So you must know that when you leave the kingdom of Basma you come to
another kingdom called Samara, on the same Island.[NOTE 1] And in that
kingdom Messer Marco Polo was detained five months by the weather, which
would not allow of his going on. And I tell you that here again neither
the Pole-star nor the stars of the Maestro[NOTE 2] were to be seen, much
or little. The people here are wild Idolaters; they have a king who is
great and rich; but they also call themselves subjects of the Great Kaan.
When Messer Mark was detained on this Island five months by contrary
winds, [he landed with about 2000 men in his company; they dug large
ditches on the landward side to encompass the party, resting at either end
on the sea-haven, and within these ditches they made bulwarks or stockades
of timber] for fear of those brutes of man-eaters; [for there is great
store of wood there; and the Islanders having confidence in the party
supplied them with victuals and other things needful.] There is abundance
of fish to be had, the best in the world. The people have no wheat, but
live on rice. Nor have they any wine except such as I shall now describe.

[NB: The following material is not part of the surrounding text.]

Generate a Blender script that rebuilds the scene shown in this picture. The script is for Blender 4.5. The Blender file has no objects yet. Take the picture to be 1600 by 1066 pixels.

You must know that they derive it from a certain kind of tree that they
have. When they want wine they cut a branch of this, and attach a great
pot to the stem of the tree at the place where the branch was cut; in a
day and a night they will find the pot filled. This wine is excellent
drink, and is got both white and red. [It is of such surpassing virtue
that it cures dropsy and tisick and spleen.] The trees resemble small
date-palms; ... and when cutting a branch no longer gives a flow of wine,
they water the root of the tree, and before long the branches again begin
to give out wine as before.[NOTE 3] They have also great quantities of
Indian nuts [as big as a man's head], which are good to eat when fresh;
[being sweet and savoury, and white as milk. The inside of the meat of the
nut is filled with a liquor like clear fresh water, but better to the
taste, and more delicate than wine or any other drink that ever existed.]
Now that we have done telling you about this kingdom, let us quit it, and
we will tell you of Dagroian.
When you leave the kingdom of Samara you come to another which is called
DAGROIAN. It is an independent kingdom, and has a language of its own. The
people are very wild, but they call themselves the subjects of the Great
Kaan. I will tell you a wicked custom of theirs.[NOTE 4]
When one of them is ill they send for their sorcerers, and put the
question to them, whether the sick man shall recover of his sickness or
no. If they say that he will recover, then they let him alone till he gets
better. But if the sorcerers foretell that the sick man is to die, the
friends send for certain judges of theirs to put to death him who has thus
been condemned by the sorcerers to die. These men come, and lay so many
clothes upon the sick man's mouth that they suffocate him. And when he is
dead they have him cooked, and gather together all the dead man's kin, and
eat him. And I assure you they do suck the very bones till not a particle
of marrow remains in them; for they say that if any nourishment remained
in the bones this would breed worms, and then the worms would die for want
of food, and the death of those worms would be laid to the charge of the
deceased man's soul. And so they eat him up stump and rump. And when they
have thus eaten him they collect his bones and put them in fine chests,
and carry them away, and place them in caverns among the mountains where
no beast nor other creature can get at them. And you must know also that
if they take prisoner a man of another country, and he cannot pay a ransom
in coin, they kill him and eat him straightway. It is a very evil custom
and a parlous.[NOTE 5]
Now that I have told you about this kingdom let us leave it, and I will
tell you of Lambri.
NOTE 1. - I have little doubt that in Marco's dictation the name was really
Samatra, and it is possible that we have a trace of this in the
Samarcha (for Samartha) of the Crusca MS.
The Shijarat Malayu has a legend, with a fictitious etymology, of the
foundation of the city and kingdom of Samudra, or SUMATRA, by Marah
Silu, a fisherman near Pasangan, who had acquired great wealth, as wealth
is got in fairy tales. The name is probably the Sanskrit Samudra, "the
sea." Possibly it may have been imitated from Dwara Samudra, at that time
a great state and city of Southern India. [We read in the Malay Annals,
Salalat al Salatin, translated by Mr. J.T. Thomson (Proc.R.G.S.
XX. p. 216): "Mara Silu ascended the eminence, when he saw an ant as big
as a cat; so he caught it, and ate it, and on the place he erected his
residence, which he named Samandara, which means Big Ant (Semut besar in
Malay)." - H.C.] Mara Silu having become King of Samudra was converted to
Islam, and took the name of Malik-al-Salih. He married the daughter of the
King of Parlak, by whom he had two sons; and to have a principality for
each he founded the city and kingdom of Pasei. Thus we have Marco's
three first kingdoms, Ferlec, Basma, and Samara, connected together in a
satisfactory manner in the Malayan story.